-- Begin Data provided --
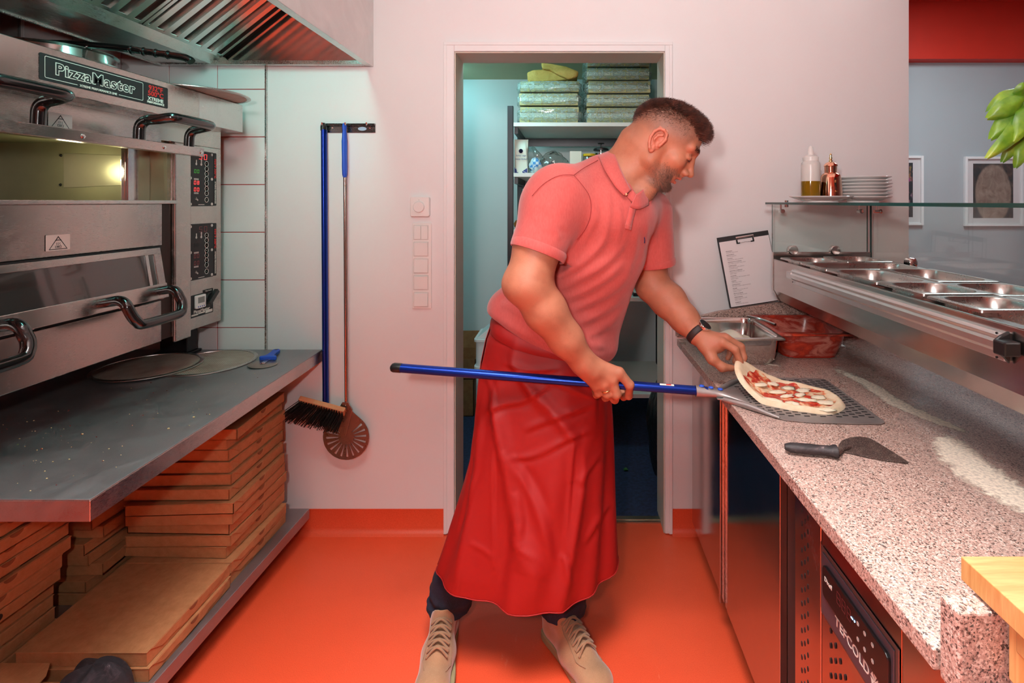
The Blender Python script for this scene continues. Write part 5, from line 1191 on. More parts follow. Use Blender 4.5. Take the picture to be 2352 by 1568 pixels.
# floor: cardboard boxes, white tubs, rubbish bag, leaf
def cbox(label, x0, x1, y0, y1, z0_, z1_b, flaps=False, mark=False):
    c = thing('cardboard_carton', label, 'carton', ((x0+x1)/2, (y0+y1)/2, z0_)); t_ = .004
    m = MB(); m.box(x0, x1, y0, y1, z0_, z0_+t_)
    for q in ((x0,x1,y0,y0+t_),(x0,x1,y1-t_,y1),(x0,x0+t_,y0,y1),(x1-t_,x1,y0,y1)): m.box(*q, z0_, z1_b)
    m.build('carton_body', M_card2, c)
    if flaps:
        m = MB(); m.prism([(y1, z1_b), (y1+.003, z1_b), (y1+.03, z1_b+.11), (y1+.027, z1_b+.11)], x0+.002, x1-.002, 'x'); m.build('flap', M_card2, c)
        m = MB(); m.prism([(x0-.03, z1_b-.06), (x0-.027, z1_b-.06), (x0+.002, z1_b), (x0-.001, z1_b)], y0, y1, 'y'); m.build('flap', M_card2, c)
    if mark:
        m = MB(); m.M = T((x0+x1)/2-.02, y0-.0006, z1_b-.09) @ RX(PI/2); m.lathe([(.032,0),(.032,.0005),(.029,.0005),(.029,0)], 20); m.build('print_mark', plain('faded_red_print', srgb(150,50,40), .7), c)
    else: return c
yb0 = 3.36
def bx_(px, Y): return (px-CX)/F*Y
def bz_(py, Y): return EYE-(py-CY)/F*Y
cbox('lower brown cardboard carton on the store room carpet', bx_(1005,yb0), bx_(1088,yb0), yb0, yb0+.3, .0015, bz_(872,yb0), mark=True)
cbox('open cardboard carton with raised flap stacked on the lower one', bx_(1008,yb0), bx_(1091,yb0), yb0+.01, yb0+.29, bz_(872,yb0)+.001, bz_(826,yb0), flaps=True)
m = MB(); m.M = T(bx_(1084,yb0), yb0+.06, bz_(848,yb0)+.0) @ RX(PI/2); m.lathe([(.020,-.03),(.020,.03),(.016,.032),(0,.032)], 20); m.build('drink_can', steel('teal_can', (.10,.30,.34), .3), None, smooth=40, label='teal drink can lying in the open carton', cat='can')
tb_ = thing('plastic_tub', 'white plastic tub with lid standing behind the man in the store room', 'tub', (bx_(1122,3.2), 3.2, 0.0015)); tx_ = bx_(1128,3.2)
for (za, zb, nm) in ((.0015, bz_(828,3.2), 'tub_body'), (bz_(826,3.2), bz_(768,3.2), 'tub_upper')):
    m = MB(); m.M = T(tx_, 3.2, 0); m.prism(rr(.15, .26, .03), za, zb, 'z'); m.build(nm, M_white, tb_, bevel=.006)
    m = MB(); m.M = T(tx_, 3.2, 0); m.prism(rr(.168, .28, .03), zb-.012, zb+.006, 'z'); m.build('tub_lid', M_white, tb_, bevel=.003)
m = MB(); m.M = T(tx_, 3.2, 0); m.prism([(-.07, bz_(768,3.2)+.006), (.09, bz_(768,3.2)+.006), (.09, bz_(738,3.2)), (.03, bz_(735,3.2))], -.12, .12, 'y'); m.build('tilted_lid', M_white, tb_, bevel=.004)
t = NT('black_bin_liner'); n = t.noise(12, t.co((1,1,.5)), 5, .6, 1.2); t.set(col=(.012,.012,.013,1), rough=.28).bump(n, .8, .02); M_liner = t.mat
m = MB()
def rub(u, v):
    a = 2*PI*u; r = .16*(.55+.75*math.sin(PI*(.15+.8*v)))*(1-.45*v**3); k = 1+.10*math.sin(5*a+3*v)+.06*math.sin(9*a-5*v)
    return (.560+r*k*math.cos(a)*.75, 2.62+r*k*math.sin(a), .0015+.62*v)
m.grid(rub, 48, 24, wrap_u=True); m.build('rubbish_bag', M_liner, None, smooth=179, label='black rubbish bag just inside the door on the right', cat='bag')
lf = onZ(1438, 1079, .004); m = leaf(Vector((lf.x-.014, lf.y, .004)), (1,.1,.0), (0,0,1), .03, .03, .3); m.build('basil_leaf', plain('dark_green_leaf', srgb(30,90,30), .4), None, smooth=179, label='small dark green leaf lying on the blue carpet', cat='leaf')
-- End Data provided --
Reproduce the listing above exactly, excluding all pictures.

The Blender Python script for this scene continues. Write part 5, from line 1191 on. More parts follow. Use Blender 4.5. Take the picture to be 2352 by 1568 pixels.
# floor: cardboard boxes, white tubs, rubbish bag, leaf
def cbox(label, x0, x1, y0, y1, z0_, z1_b, flaps=False, mark=False):
    c = thing('cardboard_carton', label, 'carton', ((x0+x1)/2, (y0+y1)/2, z0_)); t_ = .004
    m = MB(); m.box(x0, x1, y0, y1, z0_, z0_+t_)
    for q in ((x0,x1,y0,y0+t_),(x0,x1,y1-t_,y1),(x0,x0+t_,y0,y1),(x1-t_,x1,y0,y1)): m.box(*q, z0_, z1_b)
    m.build('carton_body', M_card2, c)
    if flaps:
        m = MB(); m.prism([(y1, z1_b), (y1+.003, z1_b), (y1+.03, z1_b+.11), (y1+.027, z1_b+.11)], x0+.002, x1-.002, 'x'); m.build('flap', M_card2, c)
        m = MB(); m.prism([(x0-.03, z1_b-.06), (x0-.027, z1_b-.06), (x0+.002, z1_b), (x0-.001, z1_b)], y0, y1, 'y'); m.build('flap', M_card2, c)
    if mark:
        m = MB(); m.M = T((x0+x1)/2-.02, y0-.0006, z1_b-.09) @ RX(PI/2); m.lathe([(.032,0),(.032,.0005),(.029,.0005),(.029,0)], 20); m.build('print_mark', plain('faded_red_print', srgb(150,50,40), .7), c)
    else: return c
yb0 = 3.36
def bx_(px, Y): return (px-CX)/F*Y
def bz_(py, Y): return EYE-(py-CY)/F*Y
cbox('lower brown cardboard carton on the store room carpet', bx_(1005,yb0), bx_(1088,yb0), yb0, yb0+.3, .0015, bz_(872,yb0), mark=True)
cbox('open cardboard carton with raised flap stacked on the lower one', bx_(1008,yb0), bx_(1091,yb0), yb0+.01, yb0+.29, bz_(872,yb0)+.001, bz_(826,yb0), flaps=True)
m = MB(); m.M = T(bx_(1084,yb0), yb0+.06, bz_(848,yb0)+.0) @ RX(PI/2); m.lathe([(.020,-.03),(.020,.03),(.016,.032),(0,.032)], 20); m.build('drink_can', steel('teal_can', (.10,.30,.34), .3), None, smooth=40, label='teal drink can lying in the open carton', cat='can')
tb_ = thing('plastic_tub', 'white plastic tub with lid standing behind the man in the store room', 'tub', (bx_(1122,3.2), 3.2, 0.0015)); tx_ = bx_(1128,3.2)
for (za, zb, nm) in ((.0015, bz_(828,3.2), 'tub_body'), (bz_(826,3.2), bz_(768,3.2), 'tub_upper')):
    m = MB(); m.M = T(tx_, 3.2, 0); m.prism(rr(.15, .26, .03), za, zb, 'z'); m.build(nm, M_white, tb_, bevel=.006)
    m = MB(); m.M = T(tx_, 3.2, 0); m.prism(rr(.168, .28, .03), zb-.012, zb+.006, 'z'); m.build('tub_lid', M_white, tb_, bevel=.003)
m = MB(); m.M = T(tx_, 3.2, 0); m.prism([(-.07, bz_(768,3.2)+.006), (.09, bz_(768,3.2)+.006), (.09, bz_(738,3.2)), (.03, bz_(735,3.2))], -.12, .12, 'y'); m.build('tilted_lid', M_white, tb_, bevel=.004)
t = NT('black_bin_liner'); n = t.noise(12, t.co((1,1,.5)), 5, .6, 1.2); t.set(col=(.012,.012,.013,1), rough=.28).bump(n, .8, .02); M_liner = t.mat
m = MB()
def rub(u, v):
    a = 2*PI*u; r = .16*(.55+.75*math.sin(PI*(.15+.8*v)))*(1-.45*v**3); k = 1+.10*math.sin(5*a+3*v)+.06*math.sin(9*a-5*v)
    return (.560+r*k*math.cos(a)*.75, 2.62+r*k*math.sin(a), .0015+.62*v)
m.grid(rub, 48, 24, wrap_u=True); m.build('rubbish_bag', M_liner, None, smooth=179, label='black rubbish bag just inside the door on the right', cat='bag')
lf = onZ(1438, 1079, .004); m = leaf(Vector((lf.x-.014, lf.y, .004)), (1,.1,.0), (0,0,1), .03, .03, .3); m.build('basil_leaf', plain('dark_green_leaf', srgb(30,90,30), .4), None, smooth=179, label='small dark green leaf lying on the blue carpet', cat='leaf')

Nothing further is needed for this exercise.